• [WHAT YOU ARE ASKED TO DO] Return the lines below exactly, from the first line to the line that contains "from mathutils import". Leave out pictures.

• [AVAILABLE DATA]

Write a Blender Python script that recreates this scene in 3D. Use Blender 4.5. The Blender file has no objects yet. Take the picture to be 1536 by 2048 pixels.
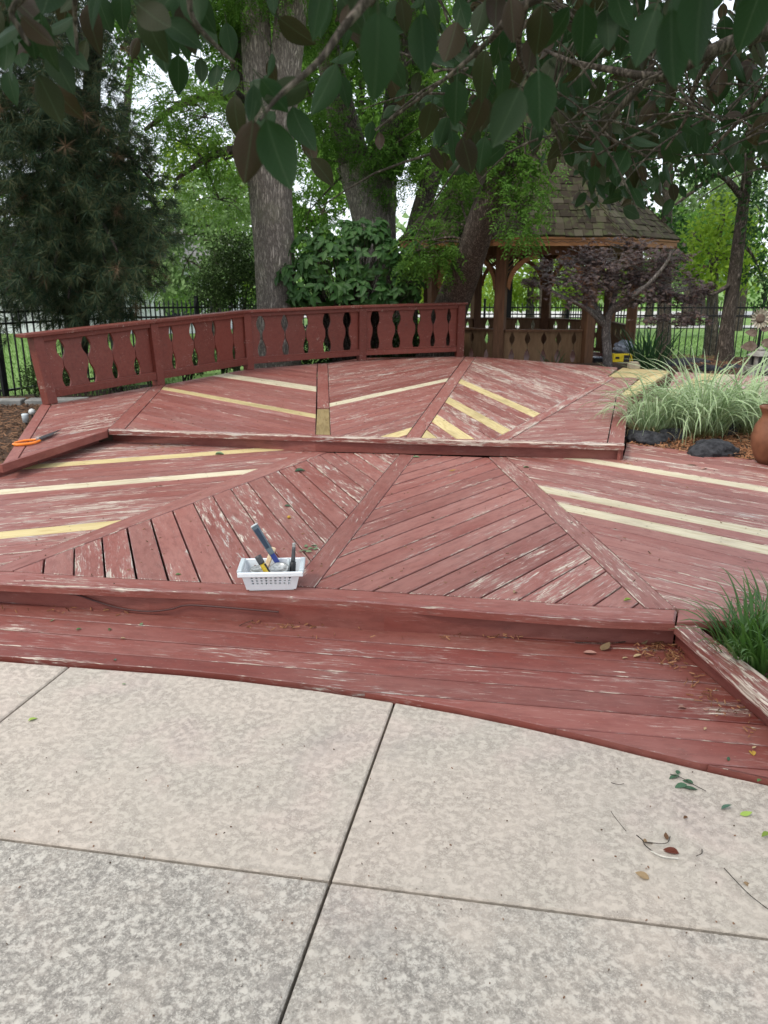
import bpy, bmesh, math, random
import numpy as np
from mathutils import Vector, Matrix, noise as mnoise

random.seed(7); RNG = np.random.default_rng(11)
scene = bpy.context.scene
C = scene.collection

# ------------------------------------------------------------------ camera
CAM_H = 1.6; PITCH = math.radians(17.0); FPX = 1560.0      # focal length in pixels of a 1536 x 2048 picture
cam_d = bpy.data.cameras.new('camera'); cam = bpy.data.objects.new('camera', cam_d); C.objects.link(cam)
cam.location = (0, 0, CAM_H); cam.rotation_euler = (math.pi/2 - PITCH, 0, 0)
cam_d.sensor_fit = 'VERTICAL'; cam_d.sensor_height = 24.0; cam_d.lens = FPX/2048*24.0
cam_d.dof.use_dof = True; cam_d.dof.focus_distance = 3.3; cam_d.dof.aperture_fstop = 4.0
cam_d.clip_start = 0.05; cam_d.clip_end = 1500
scene.camera = cam

# ------------------------------------------------------------------ daylight: bright overcast
SUN_DIR = Vector((-0.55, -0.42, 0.95)).normalized()         # towards the sun
w = bpy.data.worlds.new('World'); scene.world = w; w.use_nodes = True
nt = w.node_tree; nt.nodes.clear()
out = nt.nodes.new('ShaderNodeOutputWorld'); bg = nt.nodes.new('ShaderNodeBackground'); bg.inputs['Strength'].default_value = 0.11
sky = nt.nodes.new('ShaderNodeTexSky'); sky.sky_type = 'NISHITA'; sky.sun_disc = False
sky.sun_elevation = math.asin(SUN_DIR.z); sky.sun_rotation = math.atan2(SUN_DIR.x, SUN_DIR.y); sky.dust_density = 2.0
mixw = nt.nodes.new('ShaderNodeMixRGB'); mixw.inputs[0].default_value = 0.8; mixw.inputs[2].default_value = (9.0, 9.6, 10.3, 1)
nt.links.new(sky.outputs[0], mixw.inputs[1]); nt.links.new(mixw.outputs[0], bg.inputs[0]); nt.links.new(bg.outputs[0], out.inputs[0])
sun_d = bpy.data.lights.new('sun', 'SUN'); sun_d.energy = 1.5; sun_d.angle = math.radians(12); sun_d.color = (1, 0.93, 0.82)
sun = bpy.data.objects.new('sun', sun_d); C.objects.link(sun)
sun.rotation_euler = SUN_DIR.to_track_quat('Z', 'Y').to_euler(); sun.location = (0, 0, 30)
vs = scene.view_settings; vs.view_transform = 'Standard'; vs.look = 'None'; vs.exposure = 0.75; vs.gamma = 1; vs.use_curve_mapping = False

# ------------------------------------------------------------------ measured geometry
def P(u, v, z):
    """point on the level z seen at pixel (u, v) of the photograph"""
    xc = (u-768)/FPX; yc = (1024-v)/FPX
    Z = yc*math.cos(PITCH) - math.sin(PITCH); Y = math.cos(PITCH) + yc*math.sin(PITCH); s = (z-CAM_H)/Z
    return Vector((xc*s, Y*s, z))
def PY(u, v, y):
    """point at distance y (along +Y) seen at pixel (u, v)"""
    xc = (u-768)/FPX; yc = (1024-v)/FPX
    Z = yc*math.cos(PITCH) - math.sin(PITCH); Y = math.cos(PITCH) + yc*math.sin(PITCH); s = y/Y
    return Vector((xc*s, y, CAM_H + Z*s))

# ------------------------------------------------------------------ object helpers
def link(o): C.objects.link(o); return o
def set_parent(o, p):
    o.parent = p; o.matrix_parent_inverse = p.matrix_basis.inverted()
def tag(o, label=None, cat=None, group=None, kind=None):
    if label: o['label'] = label
    if cat: o['category'] = cat
    if group: o['group'] = group
    if kind: o['kind'] = kind
    return o
def thing(name, loc, label, cat, group=None):
    o = bpy.data.objects.new(name, None); o.empty_display_size = .2; o.location = loc; link(o)
    return tag(o, label, cat, group)
def obj(name, me, mat=None, parent=None, loc=None, rot=None):
    o = bpy.data.objects.new(name, me); link(o)
    if loc is not None: o.location = loc
    if rot is not None: o.rotation_euler = rot
    if mat is not None and len(me.materials) == 0: me.materials.append(mat)
    if parent is not None: set_parent(o, parent)
    return o
def np_mesh(name, V, F, smooth=False):
    V = np.asarray(V, dtype=np.float32); F = np.asarray(F, dtype=np.int32)
    me = bpy.data.meshes.new(name); n, k = F.shape
    me.vertices.add(len(V)); me.vertices.foreach_set('co', V.ravel())
    me.loops.add(n*k); me.loops.foreach_set('vertex_index', F.ravel())
    me.polygons.add(n); me.polygons.foreach_set('loop_start', np.arange(0, n*k, k, dtype=np.int32))
    me.polygons.foreach_set('loop_total', np.full(n, k, dtype=np.int32))
    if smooth: me.polygons.foreach_set('use_smooth', np.ones(n, dtype=bool))
    me.update(calc_edges=True); return me
def cat_geo(parts):
    Vs, Fs, o = [], [], 0
    for V, F in parts:
        Vs.append(np.asarray(V, float)); Fs.append(np.asarray(F, int)+o); o += len(V)
    return np.vstack(Vs), np.vstack(Fs)
def py_mesh(name, V, F, smooth=False):
    me = bpy.data.meshes.new(name); me.from_pydata([tuple(v) for v in V], [], F)
    if smooth:
        for p in me.polygons: p.use_smooth = True
    me.update(); return me
class MB:
    """collects boxes and bars in world space; origin is subtracted on build"""
    def __init__(s): s.V = []; s.F = []
    def add(s, V, F):
        o = len(s.V); s.V += [Vector(v) for v in V]; s.F += [tuple(i+o for i in f) for f in F]
    def box(s, c, d, rz=0.0, taper=1.0):
        c = Vector(c); R = Matrix.Rotation(rz, 3, 'Z'); x, y, z = d[0]/2, d[1]/2, d[2]/2
        V = [c + R@Vector((sx*x*(taper if sz > 0 else 1), sy*y*(taper if sz > 0 else 1), sz*z)) for sz in (-1, 1) for sx, sy in ((-1,-1),(1,-1),(1,1),(-1,1))]
        s.add(V, [(3,2,1,0),(4,5,6,7),(0,1,5,4),(1,2,6,5),(2,3,7,6),(3,0,4,7)])
    def bar(s, a, b, w, h, up=(0,0,1), w2=None, h2=None):
        a = Vector(a); b = Vector(b); d = (b-a).normalized(); up = Vector(up)
        sx = d.cross(up)
        if sx.length < 1e-4: sx = d.cross(Vector((0,1,0)))
        sx.normalize(); uy = sx.cross(d).normalized()
        w2 = w if w2 is None else w2; h2 = h if h2 is None else h2
        V = [p + sx*i*ww/2 + uy*j*hh/2 for p, ww, hh in ((a,w,h),(b,w2,h2)) for i, j in ((-1,-1),(1,-1),(1,1),(-1,1))]
        s.add(V, [(3,2,1,0),(4,5,6,7),(0,1,5,4),(1,2,6,5),(2,3,7,6),(3,0,4,7)])
    def lathe(s, c, prof, n=20, cap=True):
        c = Vector(c); o = len(s.V)
        for r, z in prof:
            s.V += [c + Vector((r*math.cos(2*math.pi*i/n), r*math.sin(2*math.pi*i/n), z)) for i in range(n)]
        for k in range(len(prof)-1):
            for i in range(n):
                j = (i+1) % n; s.F.append((o+k*n+i, o+k*n+j, o+(k+1)*n+j, o+(k+1)*n+i))
        if cap:
            s.F.append(tuple(o+i for i in reversed(range(n)))); m = o+(len(prof)-1)*n; s.F.append(tuple(m+i for i in range(n)))
    def geo(s, G):
        V, F = G; s.add(V, [tuple(f) for f in F])
    def build(s, name, mat, parent=None, origin=None, smooth=False, bevel=0.0):
        if origin is None:
            xs = [v.x for v in s.V]; ys = [v.y for v in s.V]; zs = [v.z for v in s.V]
            origin = Vector(((min(xs)+max(xs))/2, (min(ys)+max(ys))/2, min(zs)))
        origin = Vector(origin)
        me = py_mesh(name, [v-origin for v in s.V], s.F, smooth)
        if bevel:
            bm = bmesh.new(); bm.from_mesh(me); bmesh.ops.bevel(bm, geom=bm.edges[:], offset=bevel, segments=1, affect='EDGES'); bm.to_mesh(me); bm.free()
        return obj(name, me, mat, parent, origin)
def smooth_path(pts, rad, sub=4):
    pts = [Vector(p) for p in pts]; out_p, out_r = [], []
    n = len(pts)
    for i in range(n-1):
        p0 = pts[max(i-1,0)]; p1 = pts[i]; p2 = pts[i+1]; p3 = pts[min(i+2,n-1)]
        for k in range(sub):
            t = k/sub
            q = 0.5*((2*p1) + (p2-p0)*t + (2*p0-5*p1+4*p2-p3)*t*t + (-p0+3*p1-3*p2+p3)*t**3)
            out_p.append(q); out_r.append(rad[i]*(1-t)+rad[i+1]*t)
    out_p.append(pts[-1]); out_r.append(rad[-1]); return out_p, out_r
def tube(pts, rad, n=8, sub=4, rough=0.0, seed=0.0):
    p, r = smooth_path(pts, rad, sub); V = []; F = []
    prev = None
    for i, q in enumerate(p):
        d = (p[min(i+1,len(p)-1)] - p[max(i-1,0)]).normalized()
        if prev is None: prev = d.orthogonal().normalized()
        x = (prev - d*prev.dot(d)).normalized(); prev = x; y = d.cross(x)
        for k in range(n):
            a = 2*math.pi*k/n; dirv = x*math.cos(a)+y*math.sin(a); rr = r[i]
            if rough:
                rr *= 1 + rough*mnoise.noise(Vector((math.cos(a)*2.5+seed, math.sin(a)*2.5, q.z*0.5))) + rough*0.5*mnoise.noise(Vector((math.cos(a)*9+seed, math.sin(a)*9, q.z*1.1)))
            V.append(q+dirv*rr)
    for i in range(len(p)-1):
        for k in range(n):
            j = (k+1) % n; F.append((i*n+k, i*n+j, (i+1)*n+j, (i+1)*n+k))
    return [tuple(v) for v in V], F
def tube_obj(name, paths, mat, parent, n=8, sub=4, rough=0.0, smooth=True, origin=None):
    V, F = cat_geo([tube(p, r, n, sub, rough, i*3.1) for i, (p, r) in enumerate(paths)])
    o = np.array(origin if origin is not None else paths[0][0][0], float)
    return obj(name, np_mesh(name, V-o, F, smooth), mat, parent, Vector(o))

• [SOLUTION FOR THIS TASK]
Write a Blender Python script that recreates this scene in 3D. Use Blender 4.5. The Blender file has no objects yet. Take the picture to be 1536 by 2048 pixels.
import bpy, bmesh, math, random
import numpy as np
from mathutils import Vector, Matrix, noise as mnoise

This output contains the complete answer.